SHORT EXERCISE: Locate the lines of the listing below that hold "pixels", then copy each of them.

── DATA PROVIDED ──

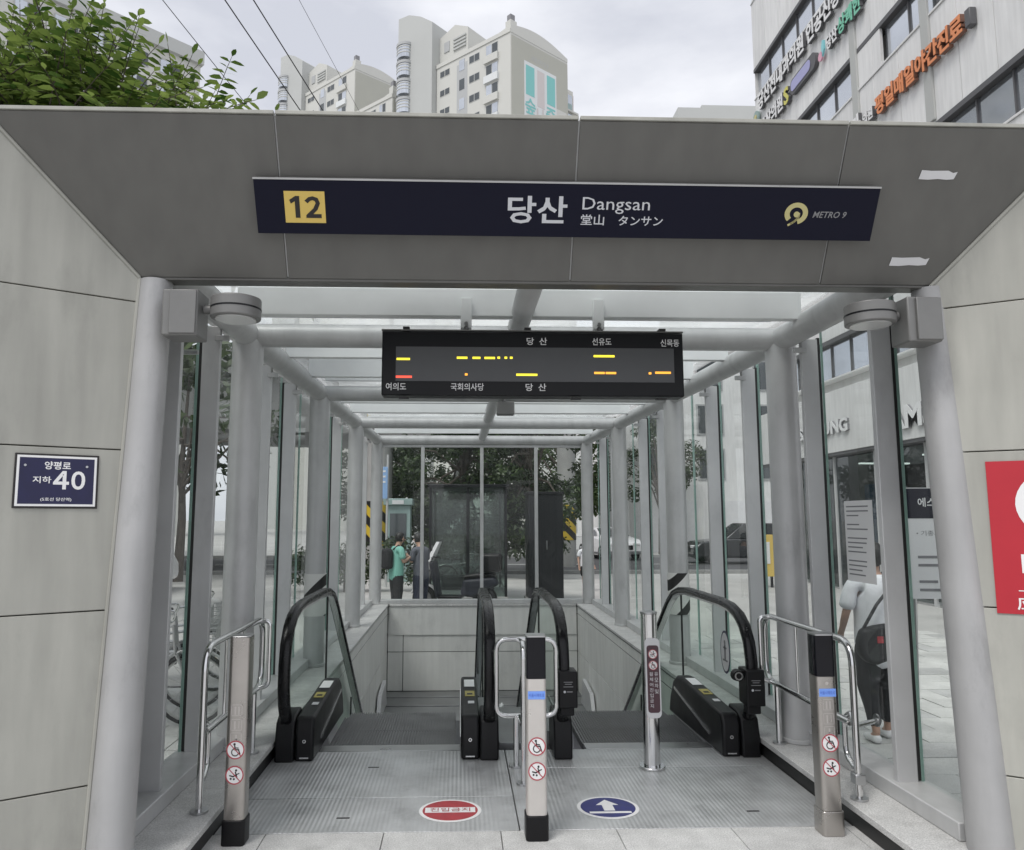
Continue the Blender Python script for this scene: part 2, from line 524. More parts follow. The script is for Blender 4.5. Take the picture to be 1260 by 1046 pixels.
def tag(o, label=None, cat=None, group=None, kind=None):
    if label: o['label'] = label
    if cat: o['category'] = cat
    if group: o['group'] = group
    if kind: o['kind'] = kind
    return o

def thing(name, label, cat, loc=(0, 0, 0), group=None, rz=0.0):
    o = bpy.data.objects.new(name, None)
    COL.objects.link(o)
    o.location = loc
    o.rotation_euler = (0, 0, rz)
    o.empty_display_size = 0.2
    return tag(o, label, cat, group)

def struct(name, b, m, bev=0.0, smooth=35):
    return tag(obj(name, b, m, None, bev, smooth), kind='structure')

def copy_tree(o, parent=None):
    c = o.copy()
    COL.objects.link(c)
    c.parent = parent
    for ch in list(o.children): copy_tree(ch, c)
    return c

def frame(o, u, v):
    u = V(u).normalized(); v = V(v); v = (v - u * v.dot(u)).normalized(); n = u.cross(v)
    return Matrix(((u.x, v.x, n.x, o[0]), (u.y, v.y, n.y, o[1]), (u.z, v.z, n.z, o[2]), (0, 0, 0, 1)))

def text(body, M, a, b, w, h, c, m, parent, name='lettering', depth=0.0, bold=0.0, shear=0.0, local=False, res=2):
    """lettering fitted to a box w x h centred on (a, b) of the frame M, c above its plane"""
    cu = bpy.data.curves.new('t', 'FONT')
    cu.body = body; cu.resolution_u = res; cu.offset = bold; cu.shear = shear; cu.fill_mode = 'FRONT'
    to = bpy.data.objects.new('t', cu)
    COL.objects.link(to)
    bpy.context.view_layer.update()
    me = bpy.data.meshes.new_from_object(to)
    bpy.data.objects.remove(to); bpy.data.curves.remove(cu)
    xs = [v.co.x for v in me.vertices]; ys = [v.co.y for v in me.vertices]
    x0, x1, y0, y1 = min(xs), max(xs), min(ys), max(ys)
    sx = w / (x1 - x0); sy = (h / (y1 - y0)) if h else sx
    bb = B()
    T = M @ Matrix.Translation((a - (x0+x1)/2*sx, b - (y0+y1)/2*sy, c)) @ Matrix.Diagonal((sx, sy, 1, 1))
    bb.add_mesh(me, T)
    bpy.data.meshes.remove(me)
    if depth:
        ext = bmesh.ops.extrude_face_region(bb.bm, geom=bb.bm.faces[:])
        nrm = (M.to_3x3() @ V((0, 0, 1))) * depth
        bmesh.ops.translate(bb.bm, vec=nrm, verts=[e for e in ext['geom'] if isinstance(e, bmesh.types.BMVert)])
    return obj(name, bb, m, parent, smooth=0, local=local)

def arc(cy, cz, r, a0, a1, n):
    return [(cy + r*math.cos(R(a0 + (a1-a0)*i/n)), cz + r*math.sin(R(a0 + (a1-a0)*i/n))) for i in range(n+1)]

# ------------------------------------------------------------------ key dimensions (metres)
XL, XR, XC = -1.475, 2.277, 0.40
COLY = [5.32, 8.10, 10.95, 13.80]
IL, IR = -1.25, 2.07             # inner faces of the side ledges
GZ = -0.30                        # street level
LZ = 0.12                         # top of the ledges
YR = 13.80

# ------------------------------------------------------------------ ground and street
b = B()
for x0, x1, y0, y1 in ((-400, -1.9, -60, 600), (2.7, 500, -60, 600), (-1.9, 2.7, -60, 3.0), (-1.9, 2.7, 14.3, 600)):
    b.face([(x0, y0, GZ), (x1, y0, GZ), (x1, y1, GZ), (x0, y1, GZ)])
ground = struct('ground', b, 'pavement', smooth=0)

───
── DATA PROVIDED ──

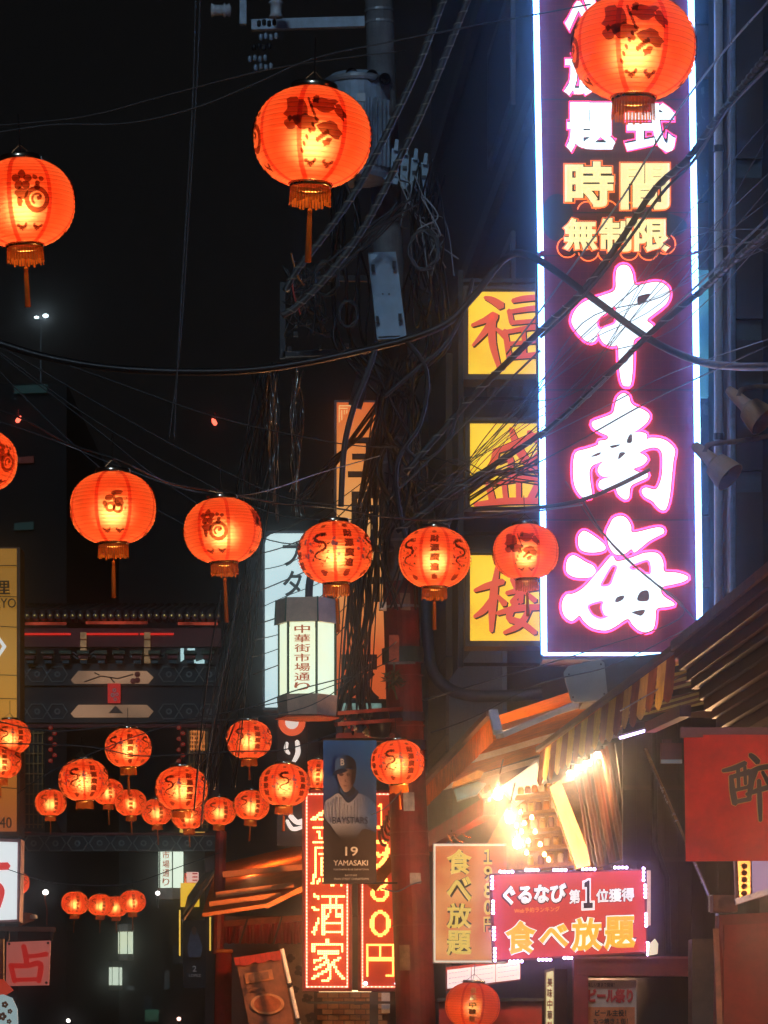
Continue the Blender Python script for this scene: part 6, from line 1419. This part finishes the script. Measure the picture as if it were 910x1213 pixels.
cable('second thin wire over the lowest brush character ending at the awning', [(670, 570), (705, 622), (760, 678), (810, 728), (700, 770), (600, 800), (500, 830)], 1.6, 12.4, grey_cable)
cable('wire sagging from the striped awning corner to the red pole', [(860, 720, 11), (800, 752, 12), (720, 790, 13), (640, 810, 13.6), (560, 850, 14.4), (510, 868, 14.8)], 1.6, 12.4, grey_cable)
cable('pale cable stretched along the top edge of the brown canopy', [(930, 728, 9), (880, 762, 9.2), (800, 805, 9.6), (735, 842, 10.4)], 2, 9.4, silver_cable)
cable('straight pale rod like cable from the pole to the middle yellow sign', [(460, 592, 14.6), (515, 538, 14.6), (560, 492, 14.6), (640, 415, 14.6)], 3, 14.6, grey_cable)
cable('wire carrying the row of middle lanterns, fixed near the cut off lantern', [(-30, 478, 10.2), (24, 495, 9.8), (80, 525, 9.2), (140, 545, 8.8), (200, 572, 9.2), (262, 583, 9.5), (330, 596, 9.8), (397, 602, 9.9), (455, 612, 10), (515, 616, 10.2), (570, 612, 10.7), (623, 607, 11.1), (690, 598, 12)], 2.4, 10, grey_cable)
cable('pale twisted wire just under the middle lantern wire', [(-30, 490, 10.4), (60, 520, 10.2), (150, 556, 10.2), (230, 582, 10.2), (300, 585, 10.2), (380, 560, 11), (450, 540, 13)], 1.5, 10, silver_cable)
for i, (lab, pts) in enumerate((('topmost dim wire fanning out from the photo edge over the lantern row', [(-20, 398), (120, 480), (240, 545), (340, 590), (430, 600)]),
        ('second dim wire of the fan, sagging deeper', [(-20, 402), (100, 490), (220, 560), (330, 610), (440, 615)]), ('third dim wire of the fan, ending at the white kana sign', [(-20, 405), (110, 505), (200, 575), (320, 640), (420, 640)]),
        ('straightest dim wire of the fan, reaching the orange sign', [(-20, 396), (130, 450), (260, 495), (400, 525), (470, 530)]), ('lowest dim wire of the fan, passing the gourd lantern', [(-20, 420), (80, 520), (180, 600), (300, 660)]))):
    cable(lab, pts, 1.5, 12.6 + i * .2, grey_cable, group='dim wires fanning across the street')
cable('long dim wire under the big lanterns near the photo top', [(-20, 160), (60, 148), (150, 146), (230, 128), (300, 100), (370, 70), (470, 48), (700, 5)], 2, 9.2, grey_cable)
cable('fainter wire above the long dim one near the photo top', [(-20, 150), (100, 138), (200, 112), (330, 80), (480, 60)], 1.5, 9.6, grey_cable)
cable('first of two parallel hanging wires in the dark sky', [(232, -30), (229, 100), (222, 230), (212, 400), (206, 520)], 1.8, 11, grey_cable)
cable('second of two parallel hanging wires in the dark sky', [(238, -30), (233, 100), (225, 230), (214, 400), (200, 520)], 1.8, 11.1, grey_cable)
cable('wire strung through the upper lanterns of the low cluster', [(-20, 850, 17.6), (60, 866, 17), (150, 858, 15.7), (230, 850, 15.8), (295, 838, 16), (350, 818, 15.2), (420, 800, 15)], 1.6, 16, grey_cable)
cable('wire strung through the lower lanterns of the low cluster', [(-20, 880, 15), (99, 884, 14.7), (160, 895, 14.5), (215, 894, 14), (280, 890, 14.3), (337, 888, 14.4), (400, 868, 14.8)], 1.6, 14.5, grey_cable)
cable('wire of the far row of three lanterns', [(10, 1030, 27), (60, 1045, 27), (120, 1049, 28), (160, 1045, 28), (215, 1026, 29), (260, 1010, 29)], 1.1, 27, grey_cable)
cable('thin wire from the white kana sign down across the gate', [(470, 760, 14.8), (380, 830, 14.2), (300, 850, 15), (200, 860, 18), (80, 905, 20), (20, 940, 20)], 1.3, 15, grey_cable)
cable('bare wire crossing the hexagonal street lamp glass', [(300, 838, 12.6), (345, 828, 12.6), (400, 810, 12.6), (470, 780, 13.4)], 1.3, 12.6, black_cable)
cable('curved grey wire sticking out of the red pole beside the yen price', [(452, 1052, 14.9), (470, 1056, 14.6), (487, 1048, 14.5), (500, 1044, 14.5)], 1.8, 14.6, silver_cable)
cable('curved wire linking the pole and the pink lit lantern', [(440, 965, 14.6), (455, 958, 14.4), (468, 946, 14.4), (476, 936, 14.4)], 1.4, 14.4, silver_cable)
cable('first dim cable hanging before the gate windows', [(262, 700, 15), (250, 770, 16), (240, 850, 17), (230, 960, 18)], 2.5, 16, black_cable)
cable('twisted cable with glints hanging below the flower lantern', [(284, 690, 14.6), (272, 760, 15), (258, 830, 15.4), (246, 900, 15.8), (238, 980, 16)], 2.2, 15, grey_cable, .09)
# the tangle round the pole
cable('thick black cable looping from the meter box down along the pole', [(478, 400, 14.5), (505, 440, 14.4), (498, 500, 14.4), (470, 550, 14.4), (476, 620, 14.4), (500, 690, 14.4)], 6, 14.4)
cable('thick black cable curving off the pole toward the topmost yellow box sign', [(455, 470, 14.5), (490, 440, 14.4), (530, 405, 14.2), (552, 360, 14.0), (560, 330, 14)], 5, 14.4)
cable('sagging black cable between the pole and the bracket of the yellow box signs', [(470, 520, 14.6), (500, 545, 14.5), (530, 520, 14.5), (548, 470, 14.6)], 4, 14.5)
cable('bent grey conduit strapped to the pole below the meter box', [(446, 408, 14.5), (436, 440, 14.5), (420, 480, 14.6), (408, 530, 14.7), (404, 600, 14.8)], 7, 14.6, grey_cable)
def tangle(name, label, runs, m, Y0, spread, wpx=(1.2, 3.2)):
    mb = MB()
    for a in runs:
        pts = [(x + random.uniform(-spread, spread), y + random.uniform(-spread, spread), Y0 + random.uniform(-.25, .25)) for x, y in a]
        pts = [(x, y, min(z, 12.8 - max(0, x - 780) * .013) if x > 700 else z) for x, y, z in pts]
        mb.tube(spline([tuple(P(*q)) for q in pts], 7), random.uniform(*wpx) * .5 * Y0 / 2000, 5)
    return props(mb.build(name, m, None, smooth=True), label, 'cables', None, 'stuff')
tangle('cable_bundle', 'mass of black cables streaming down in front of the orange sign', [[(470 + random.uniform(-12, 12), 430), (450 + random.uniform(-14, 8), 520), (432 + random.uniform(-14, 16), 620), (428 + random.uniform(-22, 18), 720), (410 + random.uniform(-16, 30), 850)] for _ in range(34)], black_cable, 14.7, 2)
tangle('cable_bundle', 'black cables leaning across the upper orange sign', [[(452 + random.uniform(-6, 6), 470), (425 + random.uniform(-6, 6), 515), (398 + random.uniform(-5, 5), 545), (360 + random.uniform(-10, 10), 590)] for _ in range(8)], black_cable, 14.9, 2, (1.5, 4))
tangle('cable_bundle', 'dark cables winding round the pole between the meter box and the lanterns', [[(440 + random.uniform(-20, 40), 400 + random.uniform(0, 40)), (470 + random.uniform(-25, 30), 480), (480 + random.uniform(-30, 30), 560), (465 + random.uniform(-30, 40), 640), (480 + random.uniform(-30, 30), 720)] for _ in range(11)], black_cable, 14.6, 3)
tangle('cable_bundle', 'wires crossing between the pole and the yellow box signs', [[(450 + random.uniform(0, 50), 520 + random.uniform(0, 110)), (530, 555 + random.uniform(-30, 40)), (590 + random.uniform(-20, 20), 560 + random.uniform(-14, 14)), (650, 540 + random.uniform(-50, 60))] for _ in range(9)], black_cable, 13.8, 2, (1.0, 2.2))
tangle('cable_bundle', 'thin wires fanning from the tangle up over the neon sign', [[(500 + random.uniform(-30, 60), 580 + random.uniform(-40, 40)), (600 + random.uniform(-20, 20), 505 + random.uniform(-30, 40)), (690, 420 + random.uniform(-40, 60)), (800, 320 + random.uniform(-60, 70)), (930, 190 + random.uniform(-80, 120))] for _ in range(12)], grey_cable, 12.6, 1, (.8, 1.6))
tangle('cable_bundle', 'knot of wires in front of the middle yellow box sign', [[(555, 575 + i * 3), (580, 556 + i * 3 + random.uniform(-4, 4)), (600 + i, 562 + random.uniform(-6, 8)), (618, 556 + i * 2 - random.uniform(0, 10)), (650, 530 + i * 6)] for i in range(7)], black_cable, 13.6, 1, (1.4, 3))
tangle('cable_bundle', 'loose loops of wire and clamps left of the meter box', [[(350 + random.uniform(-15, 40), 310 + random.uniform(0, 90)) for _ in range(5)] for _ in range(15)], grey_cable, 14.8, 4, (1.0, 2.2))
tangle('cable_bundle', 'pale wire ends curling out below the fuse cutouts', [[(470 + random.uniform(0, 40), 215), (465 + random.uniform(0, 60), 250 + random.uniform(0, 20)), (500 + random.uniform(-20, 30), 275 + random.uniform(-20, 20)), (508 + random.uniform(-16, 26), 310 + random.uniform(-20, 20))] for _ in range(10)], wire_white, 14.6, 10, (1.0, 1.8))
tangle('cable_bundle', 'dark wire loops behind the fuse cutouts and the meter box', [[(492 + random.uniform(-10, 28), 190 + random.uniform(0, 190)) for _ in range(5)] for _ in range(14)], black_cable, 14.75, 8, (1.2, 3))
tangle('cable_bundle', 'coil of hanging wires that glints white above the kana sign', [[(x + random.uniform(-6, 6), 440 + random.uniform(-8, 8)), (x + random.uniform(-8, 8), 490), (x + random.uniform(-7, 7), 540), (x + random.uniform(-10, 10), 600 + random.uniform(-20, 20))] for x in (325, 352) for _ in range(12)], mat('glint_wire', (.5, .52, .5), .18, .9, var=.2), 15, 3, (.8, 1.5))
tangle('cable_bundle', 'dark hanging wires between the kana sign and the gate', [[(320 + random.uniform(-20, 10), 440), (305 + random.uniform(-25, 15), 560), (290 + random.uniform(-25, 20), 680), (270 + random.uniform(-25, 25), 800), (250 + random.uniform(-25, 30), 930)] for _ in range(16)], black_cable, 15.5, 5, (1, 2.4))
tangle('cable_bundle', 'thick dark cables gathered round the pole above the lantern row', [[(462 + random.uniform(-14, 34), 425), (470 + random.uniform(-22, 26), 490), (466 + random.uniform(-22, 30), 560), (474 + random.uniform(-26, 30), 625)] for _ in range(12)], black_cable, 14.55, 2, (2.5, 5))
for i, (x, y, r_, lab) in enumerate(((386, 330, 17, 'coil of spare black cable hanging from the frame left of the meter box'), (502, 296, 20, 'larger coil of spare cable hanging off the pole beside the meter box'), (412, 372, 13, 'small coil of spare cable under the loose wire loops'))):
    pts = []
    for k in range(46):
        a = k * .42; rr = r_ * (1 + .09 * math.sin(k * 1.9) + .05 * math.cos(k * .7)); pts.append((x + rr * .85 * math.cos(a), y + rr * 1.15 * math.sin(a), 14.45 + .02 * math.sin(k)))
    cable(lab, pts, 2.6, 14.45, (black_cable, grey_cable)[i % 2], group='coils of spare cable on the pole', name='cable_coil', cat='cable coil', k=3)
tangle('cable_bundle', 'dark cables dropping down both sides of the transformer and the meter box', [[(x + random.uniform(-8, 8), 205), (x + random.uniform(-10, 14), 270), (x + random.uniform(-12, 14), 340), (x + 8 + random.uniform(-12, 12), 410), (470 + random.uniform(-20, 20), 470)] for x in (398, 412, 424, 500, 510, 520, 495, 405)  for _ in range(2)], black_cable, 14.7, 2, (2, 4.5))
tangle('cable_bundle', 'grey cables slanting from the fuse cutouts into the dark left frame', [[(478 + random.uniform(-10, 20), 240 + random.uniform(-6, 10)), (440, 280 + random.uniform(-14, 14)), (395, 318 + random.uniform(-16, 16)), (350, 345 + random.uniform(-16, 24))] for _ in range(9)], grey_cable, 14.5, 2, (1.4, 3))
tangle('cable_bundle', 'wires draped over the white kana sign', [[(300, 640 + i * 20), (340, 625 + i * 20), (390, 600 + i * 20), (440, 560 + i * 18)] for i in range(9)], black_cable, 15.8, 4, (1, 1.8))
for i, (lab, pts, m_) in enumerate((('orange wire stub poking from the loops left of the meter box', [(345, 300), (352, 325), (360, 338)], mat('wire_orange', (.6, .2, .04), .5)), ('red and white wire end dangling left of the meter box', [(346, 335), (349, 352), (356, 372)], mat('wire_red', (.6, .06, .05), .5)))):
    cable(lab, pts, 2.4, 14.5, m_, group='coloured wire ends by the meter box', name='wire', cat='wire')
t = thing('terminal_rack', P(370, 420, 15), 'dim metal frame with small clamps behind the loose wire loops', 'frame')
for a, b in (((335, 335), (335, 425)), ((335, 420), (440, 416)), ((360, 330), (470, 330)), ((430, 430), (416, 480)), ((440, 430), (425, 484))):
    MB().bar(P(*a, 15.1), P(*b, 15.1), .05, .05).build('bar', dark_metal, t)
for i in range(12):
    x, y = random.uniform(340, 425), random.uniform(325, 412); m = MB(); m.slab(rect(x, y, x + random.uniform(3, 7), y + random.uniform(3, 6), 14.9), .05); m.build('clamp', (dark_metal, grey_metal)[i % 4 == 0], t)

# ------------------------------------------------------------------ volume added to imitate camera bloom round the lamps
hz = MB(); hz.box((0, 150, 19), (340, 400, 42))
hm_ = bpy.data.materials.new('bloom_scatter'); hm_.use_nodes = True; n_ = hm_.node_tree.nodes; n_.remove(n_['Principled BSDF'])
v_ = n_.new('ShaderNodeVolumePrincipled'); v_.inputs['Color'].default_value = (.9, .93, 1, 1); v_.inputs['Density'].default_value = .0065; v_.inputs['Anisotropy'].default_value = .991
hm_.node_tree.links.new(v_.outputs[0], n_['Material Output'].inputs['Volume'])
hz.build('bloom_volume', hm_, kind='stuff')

───
── DATA PROVIDED ──

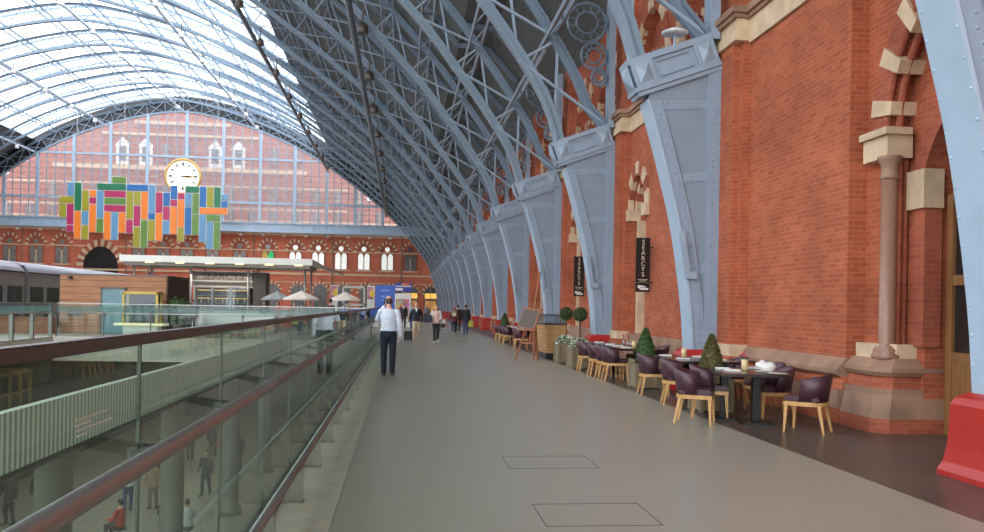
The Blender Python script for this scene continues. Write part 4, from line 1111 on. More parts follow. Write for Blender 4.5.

───

ANSWER TO THE EXERCISE:
Continue the Blender Python script for this scene: part 2, from line 524. More parts follow. The script is for Blender 4.5. Take the picture to be 1260 by 1046 pixels.
Continue the Blender Python script for this scene: part 6, from line 1419. This part finishes the script. Measure the picture as if it were 910x1213 pixels.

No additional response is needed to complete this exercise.